Sounding Evil in Standard Tuning

BeZo

Well-known member
I find myself in two doom bands all of the sudden. My drummer pulled me into a new project with a different guitarist, only he took my bass during our first practice and stuck me on guitar. Both bands are tuning to C, but one is drop C, while the other is standard C. I seem to he having a hard time writing stuff in standard that sounds evil or heavy enough for doom. Even when I play the same songs in both tunings, the drop songs sound better even though they are the same fucking chords and notes. What is this? Is standard tuning just weak sauce? Am I just more comfortable in drop tuning? Anyone else go through this?
 
I have always preferred standards,,,,,,,,, albeit Eb, D, and C# standards. I don't have one single guitar at E atm.
 
I felt this way for a long time and I think it had to do more with the feeling from my guitar rather than the actual sound. I have two guitars that sound great playing heavy shit in standard tuning and they’re both heavy as fuck guitars, my Edwards LP Custom and the Solar Explorer. You don’t want to play anything but heavy shit on them because the way they feel; you can feel the resonance through the body and it definitely lends itself to wanting to play heavy shit.

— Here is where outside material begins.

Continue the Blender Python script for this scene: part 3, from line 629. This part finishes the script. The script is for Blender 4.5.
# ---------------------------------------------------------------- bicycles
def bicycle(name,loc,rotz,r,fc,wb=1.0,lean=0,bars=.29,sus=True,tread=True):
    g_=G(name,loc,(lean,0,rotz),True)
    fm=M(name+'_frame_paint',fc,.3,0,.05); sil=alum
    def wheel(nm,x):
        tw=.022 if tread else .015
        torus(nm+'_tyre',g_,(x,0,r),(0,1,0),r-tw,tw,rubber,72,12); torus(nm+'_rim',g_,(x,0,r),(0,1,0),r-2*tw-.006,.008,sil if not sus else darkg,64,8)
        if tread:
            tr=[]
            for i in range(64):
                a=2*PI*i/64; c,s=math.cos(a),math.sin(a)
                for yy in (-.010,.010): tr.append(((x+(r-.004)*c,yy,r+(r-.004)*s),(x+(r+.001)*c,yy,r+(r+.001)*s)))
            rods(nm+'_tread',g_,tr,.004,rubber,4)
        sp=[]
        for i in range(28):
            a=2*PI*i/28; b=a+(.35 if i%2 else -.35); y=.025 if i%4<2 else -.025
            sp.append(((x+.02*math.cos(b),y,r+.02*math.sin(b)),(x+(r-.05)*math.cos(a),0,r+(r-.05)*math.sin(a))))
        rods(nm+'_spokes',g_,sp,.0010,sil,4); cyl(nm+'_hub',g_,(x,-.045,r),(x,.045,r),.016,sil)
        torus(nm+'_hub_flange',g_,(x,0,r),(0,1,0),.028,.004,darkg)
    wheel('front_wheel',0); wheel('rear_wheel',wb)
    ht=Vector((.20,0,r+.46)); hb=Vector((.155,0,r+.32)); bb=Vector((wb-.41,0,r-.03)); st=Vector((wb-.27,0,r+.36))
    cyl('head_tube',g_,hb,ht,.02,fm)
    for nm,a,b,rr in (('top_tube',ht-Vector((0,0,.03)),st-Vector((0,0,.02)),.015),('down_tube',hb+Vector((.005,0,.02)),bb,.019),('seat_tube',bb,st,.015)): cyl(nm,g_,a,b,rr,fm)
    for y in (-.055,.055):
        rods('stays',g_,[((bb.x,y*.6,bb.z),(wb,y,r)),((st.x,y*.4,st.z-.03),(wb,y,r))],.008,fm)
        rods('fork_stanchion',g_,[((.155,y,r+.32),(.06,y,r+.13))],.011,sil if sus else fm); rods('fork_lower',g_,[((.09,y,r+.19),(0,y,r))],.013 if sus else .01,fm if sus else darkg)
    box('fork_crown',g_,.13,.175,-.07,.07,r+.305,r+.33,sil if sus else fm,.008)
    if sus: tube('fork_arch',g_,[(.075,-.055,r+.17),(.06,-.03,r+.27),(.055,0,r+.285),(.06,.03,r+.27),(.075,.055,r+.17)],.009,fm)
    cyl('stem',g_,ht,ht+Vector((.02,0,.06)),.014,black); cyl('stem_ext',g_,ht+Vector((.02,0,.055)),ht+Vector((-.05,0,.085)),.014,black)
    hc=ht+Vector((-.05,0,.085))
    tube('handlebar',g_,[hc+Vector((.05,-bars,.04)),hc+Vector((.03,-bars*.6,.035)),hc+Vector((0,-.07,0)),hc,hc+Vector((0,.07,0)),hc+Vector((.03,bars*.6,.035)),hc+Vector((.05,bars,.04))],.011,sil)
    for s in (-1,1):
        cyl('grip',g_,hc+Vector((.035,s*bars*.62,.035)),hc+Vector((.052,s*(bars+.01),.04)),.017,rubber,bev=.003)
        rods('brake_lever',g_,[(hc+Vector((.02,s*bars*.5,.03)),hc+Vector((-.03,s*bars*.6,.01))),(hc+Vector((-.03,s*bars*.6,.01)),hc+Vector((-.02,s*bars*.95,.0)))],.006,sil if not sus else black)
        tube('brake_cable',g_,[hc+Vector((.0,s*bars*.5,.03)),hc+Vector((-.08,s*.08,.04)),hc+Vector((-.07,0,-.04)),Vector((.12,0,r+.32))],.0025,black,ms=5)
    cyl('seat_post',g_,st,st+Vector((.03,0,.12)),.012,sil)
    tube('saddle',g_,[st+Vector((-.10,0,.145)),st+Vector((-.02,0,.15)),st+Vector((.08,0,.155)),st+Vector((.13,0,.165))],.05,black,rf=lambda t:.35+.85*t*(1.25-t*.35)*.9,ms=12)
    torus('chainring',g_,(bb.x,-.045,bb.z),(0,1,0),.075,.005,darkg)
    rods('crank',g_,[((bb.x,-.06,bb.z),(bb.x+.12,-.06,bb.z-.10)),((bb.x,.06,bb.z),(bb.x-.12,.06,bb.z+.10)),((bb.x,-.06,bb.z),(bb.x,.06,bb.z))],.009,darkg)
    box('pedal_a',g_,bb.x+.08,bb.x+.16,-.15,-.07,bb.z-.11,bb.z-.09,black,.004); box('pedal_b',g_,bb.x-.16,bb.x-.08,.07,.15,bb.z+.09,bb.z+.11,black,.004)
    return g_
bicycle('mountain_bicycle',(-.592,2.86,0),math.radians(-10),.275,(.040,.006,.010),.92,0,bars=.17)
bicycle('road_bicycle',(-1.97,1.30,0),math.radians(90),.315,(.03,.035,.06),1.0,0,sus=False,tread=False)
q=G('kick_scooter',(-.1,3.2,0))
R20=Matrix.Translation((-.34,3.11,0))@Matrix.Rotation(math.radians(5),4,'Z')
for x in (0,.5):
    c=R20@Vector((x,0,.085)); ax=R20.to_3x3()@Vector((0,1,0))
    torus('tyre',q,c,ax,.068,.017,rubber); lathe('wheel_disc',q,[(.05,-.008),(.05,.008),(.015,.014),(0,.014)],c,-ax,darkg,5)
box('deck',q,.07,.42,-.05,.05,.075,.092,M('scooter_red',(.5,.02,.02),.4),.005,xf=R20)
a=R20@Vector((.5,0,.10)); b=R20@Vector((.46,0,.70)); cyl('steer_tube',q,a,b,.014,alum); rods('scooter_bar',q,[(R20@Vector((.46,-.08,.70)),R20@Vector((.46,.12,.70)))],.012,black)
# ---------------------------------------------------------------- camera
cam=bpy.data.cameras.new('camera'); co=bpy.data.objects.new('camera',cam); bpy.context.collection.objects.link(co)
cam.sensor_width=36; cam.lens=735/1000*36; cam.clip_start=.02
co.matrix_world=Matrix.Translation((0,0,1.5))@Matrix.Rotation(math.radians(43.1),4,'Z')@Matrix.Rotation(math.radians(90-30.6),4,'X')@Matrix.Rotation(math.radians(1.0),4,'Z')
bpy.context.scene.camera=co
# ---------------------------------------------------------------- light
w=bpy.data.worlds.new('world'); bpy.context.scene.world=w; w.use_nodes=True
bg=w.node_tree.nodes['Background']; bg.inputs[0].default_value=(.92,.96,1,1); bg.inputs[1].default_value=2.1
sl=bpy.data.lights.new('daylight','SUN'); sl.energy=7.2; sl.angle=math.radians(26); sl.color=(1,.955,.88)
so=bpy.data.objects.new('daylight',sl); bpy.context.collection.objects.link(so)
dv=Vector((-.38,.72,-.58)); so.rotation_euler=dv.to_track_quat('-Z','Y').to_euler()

And since I use 10-52’s for drop C, I have a good amount of play/not a lot of tension in the strings, that gives them some weight in itself that lends itself to heavy riffs, for me anyway. Like a palm mute with those same strings in drop C feels entirely different than a palm mute in E with the same strings.

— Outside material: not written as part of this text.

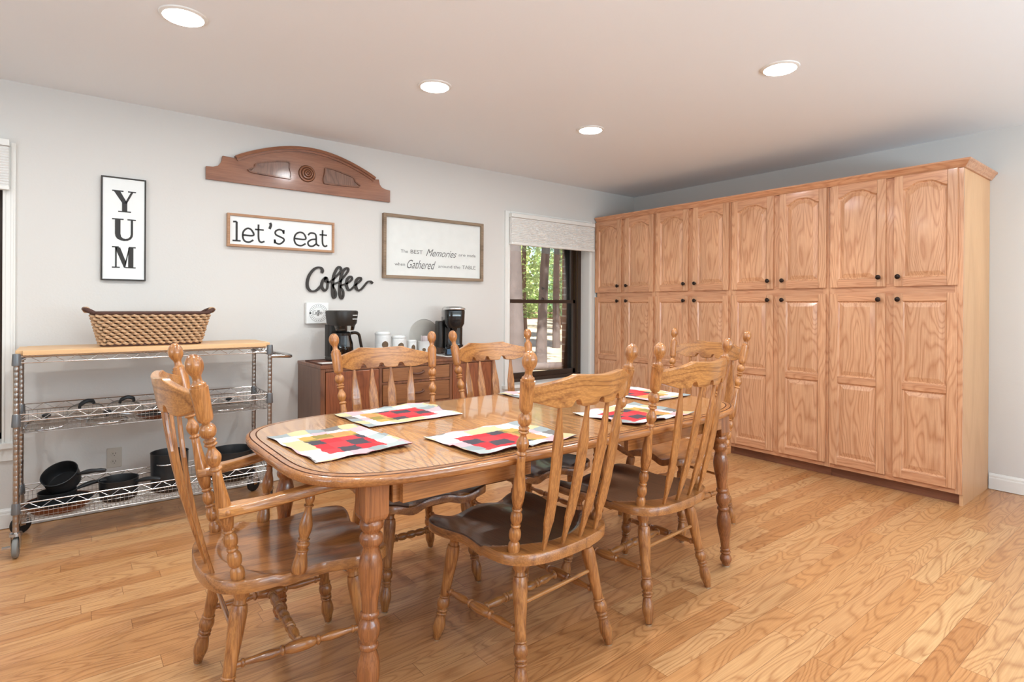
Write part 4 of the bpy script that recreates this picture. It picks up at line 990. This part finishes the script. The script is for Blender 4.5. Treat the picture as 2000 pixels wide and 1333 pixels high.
# cookware on the cart's lower basket
ZL = .1595
def shell(bm, r0, r1, h, th=.003, fl=0, seg=40):
    P = [(0, r0 * .92), (.02 / max(h, .02) * .3, r0), (1, r1), (1.0, r1 + fl), (1.001, r1 - th + fl * .0), ]
    lathe(bm, (0, 0, 0), (0, 0, h), P, seg)
def pan_mesh(r0, r1, h, th=.003, seg=40):
    bm = B(); pr_ = [(0, 0), (0, r0 * .9), (.004, r0 * .97), (.010, r0), (h * .5, r0 + (r1 - r0) * .55), (h - .003, r1), (h, r1 + .002), (h + .001, r1 - .001), (h - .003, r1 - th), (h * .5, r0 + (r1 - r0) * .55 - th), (.012, r0 - th), (.006, r0 * .9), (.005, 0)]
    rings = []
    for k, (z, r) in enumerate(pr_):
        if r == 0: rings.append([bm.verts.new((0, 0, z))])
        else: rings.append([bm.verts.new((r * math.cos(2 * PI * i / seg), r * math.sin(2 * PI * i / seg), z)) for i in range(seg)])
    for q, (a, b) in enumerate(zip(rings, rings[1:])):
        for i in range(seg):
            j = (i + 1) % seg
            if len(a) == 1: f = bm.faces.new((a[0], b[i], b[j]))
            elif len(b) == 1: f = bm.faces.new((a[i], a[j], b[0]))
            else: f = bm.faces.new((a[i], a[j], b[j], b[i]))
            f.material_index = 1 if q >= 8 else 0
    return bm
def long_handle(parent, r, z, ang, ln=.135, mat='pan'):
    c, s = math.cos(ang), math.sin(ang); bm = B(); P = []; W = [.006, .009, .012, .012, .010, .012, .009]
    for k in range(7):
        u = k / 6; d = r - .002 + ln * u; P.append((d * c, d * s, z + .012 * u + .010 * math.sin(PI * u)))
    tube(bm, P, W, 10); obj('handle', bm, M[mat], parent, True)
def loop_handle(parent, r, z, ang, mat='chrome'):
    c, s = math.cos(ang), math.sin(ang); bm = B(); P = []
    for k in range(9):
        a = PI * k / 8; u = -.04 * math.cos(a); d = r + .028 * math.sin(a); P.append((d * c - u * s, d * s + u * c, z))
    tube(bm, P, .0045, 8); obj('side_handle', bm, M[mat], parent, True)
def pan(name, lab, cat, loc, r0, r1, h, mat='pan', rot=(0, 0, 0), handles=(), loops=()):
    t = thing(name, lab, cat, loc); t.rotation_euler = rot
    obj('bowl', pan_mesh(r0, r1, h), [M[mat], M['panin']], t, True, auto=50)
    for z, a in handles: long_handle(t, r1, z, a)
    for z, a in loops: loop_handle(t, (r0 + r1) / 2, z, a)
    return t
pan('frying_pan', 'wide black frying pan under the stacked saucepans at the left of the cart', 'pan', (-.027, 3.775, ZL), .12, .145, .045, 'copper', (0, 0, 0), [(.04, .1)])
pan('saucepan', 'dark saucepan standing in the frying pan under the tilted one', 'pan', (-.035, 3.78, ZL + .012), .078, .082, .080, 'pan', (0, 0, 0), [(.07, .25)])
pan('saucepan', 'dark saucepan tipped on its side, topmost of the stack on the cart', 'pan', (-.005, 3.795, ZL + .122), .076, .080, .080, 'pan', (math.radians(30), math.radians(-20), 0), [(.06, -.55)])
pan('saucepan', 'black saucepan with a long handle standing alone in the bottom basket', 'pan', (.228, 3.785, ZL), .086, .092, .108, 'pan', (0, 0, 0), [(.088, -.62)])
pan('stock_pot', 'tall black stock pot behind the armchair on the bottom basket', 'pot', (.47, 3.80, ZL), .092, .095, .215, 'pan', (0, 0, 0), [], [(.165, -1.9), (.165, 1.24)])
pan('saute_pan', 'wide deep black pan at the right end of the bottom basket', 'pan', (.80, 3.80, ZL + .03), .118, .125, .150, 'pan', (0, 0, 0), [], [(.10, -1.57)])
pan('skillet', 'shallow skillet lying under the wide deep pan', 'pan', (.80, 3.80, ZL), .10, .13, .028, 'pan')
# glass lids on the middle shelf
ZM = .5945
def lid(r, loc, rot, lab, grip='round'):
    t = thing('glass_cover', lab, 'pot cover', loc, 0, 'glass pot lids on the middle shelf'); t.rotation_euler = rot
    bm = B(); seg = 36; rings = []
    for k in range(7): u = k / 6; rr = r * math.cos(PI / 2 * u * .94); z = .028 * math.sin(PI / 2 * u); rings.append([bm.verts.new((rr * math.cos(2 * PI * i / seg), rr * math.sin(2 * PI * i / seg), z + .004)) for i in range(seg)])
    for a, b in zip(rings, rings[1:]):
        for i in range(seg): bm.faces.new((a[i], a[(i + 1) % seg], b[(i + 1) % seg], b[i]))
    bm.faces.new(rings[-1]); obj('dome', bm, M['lid_glass'], t, True)
    bm = B(); tube(bm, [(r * math.cos(2 * PI * i / 36), r * math.sin(2 * PI * i / 36), .004) for i in range(36)], .0034, 6, True); obj('metal_rim', bm, M['chrome'], t, True)
    if grip == 'arch':
        bm = B(); tube(bm, catmull([(-.032, 0, .03), (-.027, 0, .050), (0, 0, .066), (.027, 0, .058), (.034, 0, .042)], 5), [.008] * 5 + [.011] * 11 + [.008] * 5, 8)
    else: bm = lathe(B(), (0, 0, .028), (0, 0, .058), [(0, .007), (.4, .006), (.6, .018), (.85, .019), (1, .012)], 16)
    obj('grip', bm, M['pan'], t, True)
lid(.09, (-.078, 3.75, ZM + .01), (.15, -.05, 0), 'glass lid lying flat at the left end of the middle shelf')
lid(.085, (.085, 3.85, ZM + .045), (.35, -.1, .3), 'tilted glass lid with an arched black handle, left of the other arched one', 'arch')
lid(.085, (.262, 3.86, ZM + .045), (.3, .1, .1), 'tilted glass lid with an arched black handle, near the middle of the cart', 'arch')
lid(.09, (.172, 3.715, ZM + .006), (0, 0, 0), 'wide flat glass lid in front of the arched-handle lids')
lid(.085, (.455, 3.87, ZM + .01), (.05, 0, 0), 'glass lid with a round black knob behind the armchair posts')
lid(.13, (.78, 3.79, ZM + .004), (0, 0, 0), 'large flat glass lid at the right end of the middle shelf')
pan('pie_dish', 'round brown dish on the middle shelf in front of the round-knobbed glass lid', 'dish', (.40, 3.73, ZM), .08, .10, .022, 'copper')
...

I think I spent so long dialing in my gear to work in drop C/D-standard that when I’m up in standard, it’s just not as familiar tonal territory for me. I went like 23 years not owning a single guitar in standard tuning.
 
There is some kind of difference in the tonal quality between, say, being in D standard and drop D. Even though the notes of a chord are the same, you’re combining different frets than you would in standard so you’re getting a different mix of harmonics/overtones and shit. To me a drop tuning has a more growly/guttural sound and feel to it (at least when you’re using the dropped string to make chords).
 
Getting familiar with the Lydian mode can yield some evil results. It naturally has an Augmented 4th in it. Building around that Augmented 4th leaves you open to an uneasy major 7th (or minor 2nd) when going back to the Ionian
 
The big one I notice is palm muting metal type riffs. In drop tuning, catching the open strings adds the 5th to the low note. In standard tuning, it's not as simple. I either need to make a conscious decision to drop down and play that second fret to add the 5th to my palm mutes, or omit it and only play the low note. The easier the chunk chunk splow stuff comes out, the heavier it will be.
 
It's not as much the tuning as the mindset.

Opeth, and tons of other bands sound heavy as fuck in standard.

Even when I played in B, I wrote riffs in standard. If it's heavy as fuck in standard, it's gonna be the same or heavier in C for you.

I would delve into Phrygian/harmonic minor a little further if you haven't done a deep dive yet, as well as learn some early Celtic Frost riffs (the usurper is a great starting point) and dissect them for ideas on how to create ominous intervals.
 
Ether Way, The Writing Is The Main Issue.
Standard Or Dropped? The Song Is There
Or Its Not. Hands Down The Only Issue.

But If The Band Can't Write As A Unit?
Or For That Matter?

Play And Write As A Unit?
Its The Band' Not The Writing.

Sounds Like You Got Skills.
This Is Why Your Wanted.

Bands Like Your Music?
Or They Don't.

Its Your Music'
Writing Is Always
Going To Be The Issue.
Just Keep Writing' And
Writing' And Wrigting.
Catalog your self
with a normal two track
Cassette recorder.

And Write' And ' Write.

Everything Else Can
Be Fixed After The
Writing' Basic
A And M Stuff.

Basic Pre Per Production.
One Thing A And M
Runied Back In The
Day Was Creativity.

Pure Formula Based'
And That Is Not Written
Creativity.
Would you mind specifying which lines are the verses, bridge and chorus? Thanks!
 
Just go to McDonald's and eat a large meal. Maybe listen to Uptown Girl by Billy Joel. The physical discomfort will be inspiration.

Not to mention when you use standard or drop the entire resonance of the instrument changes. That's what your hearing and feeling.
 
Just my opinion but Iommi used the flat five and Lydian has a sharp four. I know they are the same note but it’s a different context as far as the other notes. Lydian is major and Iommi was usually minor.

Phrygian Dominant is a cool sound. Try playing the A harmonic minor scale over E major (yes major). That’s E Phrygian dominant.

Just the other day I was messing around with I am the Walrus and was playing that cowboy open C with the low G in the bass and with distortion it sounded heavy. So maybe just mess around with different voicings. Some of which might only sound good when you also have a bass note underneath.